La leyenda del Silbón
nació a mediados del siglo XIX y algunos estudiosos creen que era una forma de
control social que la tradición creó para evitar las infidelidades de los
hombres.
Dice la leyenda que El
Silbón recorre la región llanera con un silbido que estremece al ser escuchado.

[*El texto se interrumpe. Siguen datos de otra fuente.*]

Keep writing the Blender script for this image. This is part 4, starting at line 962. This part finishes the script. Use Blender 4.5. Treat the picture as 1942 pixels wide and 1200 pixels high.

Confunde, pues cuando se escucha cerca es porque está lejos, y viceversa.
La señal confirmatoria
de que el espíritu ronda el vecindario es un característico ruido de huesos que
chocan unos con otros.
Se cree que los lleva
en un saco, al hombro. Unos piensan que son los huesos de sus víctimas más
recientes; otros, que pertenecen a su propio padre.
Para cuando se alcanza
a oír el “crac-crac”, sin embargo, tal vez es demasiado tarde.
Cuentan que hubo una vez
un joven que descubrió que algo extraño estaba pasando entre su padre y su
esposa.
Unos dicen que el viejo
le pegó a la joven. Otros sostienen que la violó.
“Lo hice porque es una
regalada”, fue la explicación que el viejo dio a su hijo.
La leyenda sigue con
que el joven estalló en furia, y se enfrascó en una pelea a muerte con su
padre.
De los dos, el padre
llevó la peor parte. El joven le asestó un fuerte golpe en la cabeza con un
palo, que lo tumbó en el suelo, donde el hijo se le abalanzó y lo ahorcó.
El abuelo del joven,
que escuchó de la pelea, fue en busca de la víctima, a todos los efectos, su
hijo. El abuelo juró castigar al joven, su propia carne y sangre, por el
horrendo crimen que había cometido… contra su propia carne y sangre.
Poco tardó en
encontrarlo. Entonces lo amarró y le propinó una andanada de latigazos con un
“mandador de pescuezo”, típico del llano.
“Eso no se le hace a su
padre…Maldito eres, pa´ toa´ la vida”, le decía.
Para completar la
sanción, le frotó ají picante en las heridas y echó al perro de nombre Turéco
para que lo persiguiera. Hasta el fin de los tiempos le muerde los talones.